-- Begin DATA TO PROCESS --
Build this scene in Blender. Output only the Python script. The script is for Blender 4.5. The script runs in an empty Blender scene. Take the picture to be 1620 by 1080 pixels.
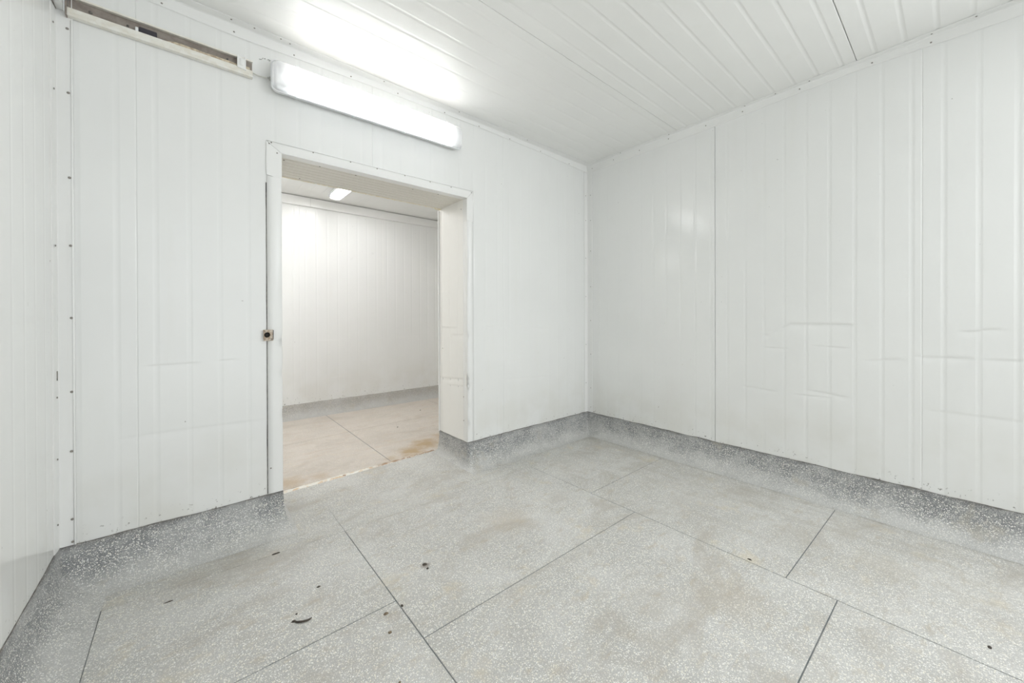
import bpy, bmesh, math, random
from mathutils import Vector, Matrix, noise
random.seed(4)
S = bpy.context.scene
COL = S.collection
H = 1.193                    # camera height over the floor (m)

# ------------------------------------------------------------------ camera, light, exposure
def make_camera():
    f_px, yaw, pitch, roll, cy = 600.665, 0.70613, -0.00382, -0.00281, 502.84
    f = Vector((math.sin(yaw)*math.cos(pitch), math.cos(yaw)*math.cos(pitch), math.sin(pitch)))
    rt = Vector((math.cos(yaw), -math.sin(yaw), 0)); up = rt.cross(f)
    r2 = rt*math.cos(roll) + up*math.sin(roll); u2 = -rt*math.sin(roll) + up*math.cos(roll)
    cd = bpy.data.cameras.new('camera'); co = bpy.data.objects.new('camera', cd); COL.objects.link(co)
    m = Matrix.Identity(4)
    for i in range(3): m[i][0] = r2[i]; m[i][1] = u2[i]; m[i][2] = -f[i]
    m[0][3], m[1][3], m[2][3] = 0, 0, H
    co.matrix_world = m
    cd.sensor_width = 36; cd.lens = f_px/1620*36
    cd.shift_y = (cy-540)/1620; cd.clip_start = 0.02
    S.camera = co
make_camera()
W = bpy.data.worlds.new('world'); S.world = W; W.use_nodes = True
W.node_tree.nodes['Background'].inputs[0].default_value = (0.94, 0.97, 1.0, 1)
W.node_tree.nodes['Background'].inputs[1].default_value = 1.35
TUBE = 12.8                  # radiance of the fluorescent tubes
al = bpy.data.lights.new('added_fill_behind_camera', 'AREA'); al.shape = 'RECTANGLE'; al.size = 1.2; al.size_y = .5  # unseen fill added behind the camera to brighten the left wall
al.energy = 34; al.color = (.96, .985, 1.0)
ao = bpy.data.objects.new('added_fill_behind_camera', al); COL.objects.link(ao); ao.location = (2.9, -1.5, 2.15)
ao.rotation_euler = Vector((-1, .35, -.35)).to_track_quat('-Z', 'Y').to_euler()
al2 = bpy.data.lights.new('added_fill_far_room', 'AREA'); al2.shape = 'RECTANGLE'; al2.size = 1.2; al2.size_y = .4  # unseen fill added to lift the far room and the jamb
al2.energy = 10.5; al2.color = (1.0, .99, .985)
ao2 = bpy.data.objects.new('added_fill_far_room', al2); COL.objects.link(ao2); ao2.location = (-.35, 3.75, 2.35)
ao2.rotation_euler = Vector((1, -.1, -.55)).to_track_quat('-Z', 'Y').to_euler()
S.view_settings.view_transform = 'Standard'; S.view_settings.look = 'None'
S.view_settings.gamma = 1; S.view_settings.use_curve_mapping = False
S.view_settings.exposure = 0.31
S.cycles.diffuse_bounces = 8; S.cycles.max_bounces = 14; S.cycles.transparent_max_bounces = 12

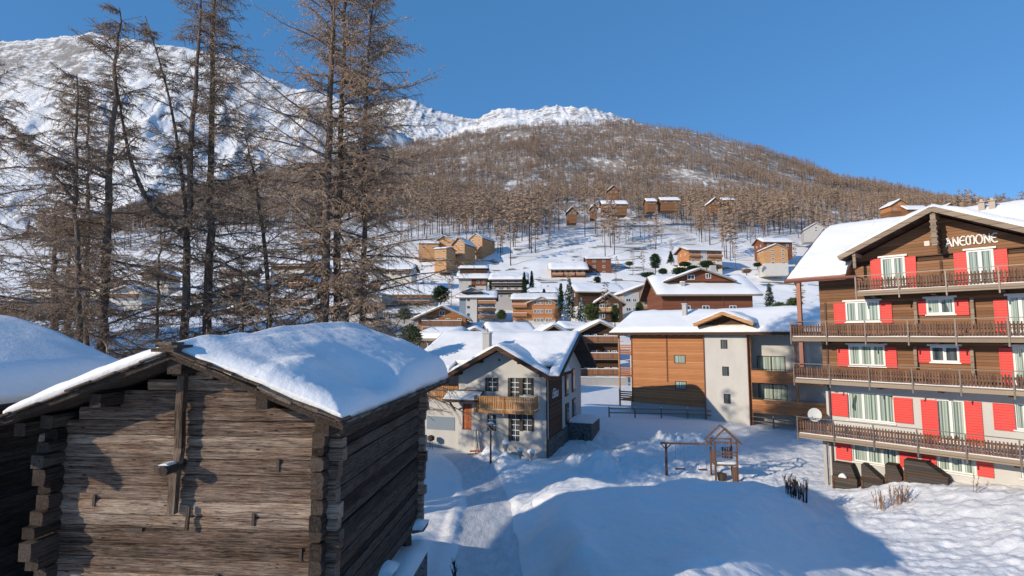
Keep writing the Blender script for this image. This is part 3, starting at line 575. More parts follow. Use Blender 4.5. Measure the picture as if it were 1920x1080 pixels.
-- End DATA TO PROCESS --
» **THE REQUEST**
Find each line holding the word "scene" and copy it.

» **TASK SOLUTION**
Build this scene in Blender. Output only the Python script. The script is for Blender 4.5. The script runs in an empty Blender scene. Take the picture to be 1620 by 1080 pixels.
S = bpy.context.scene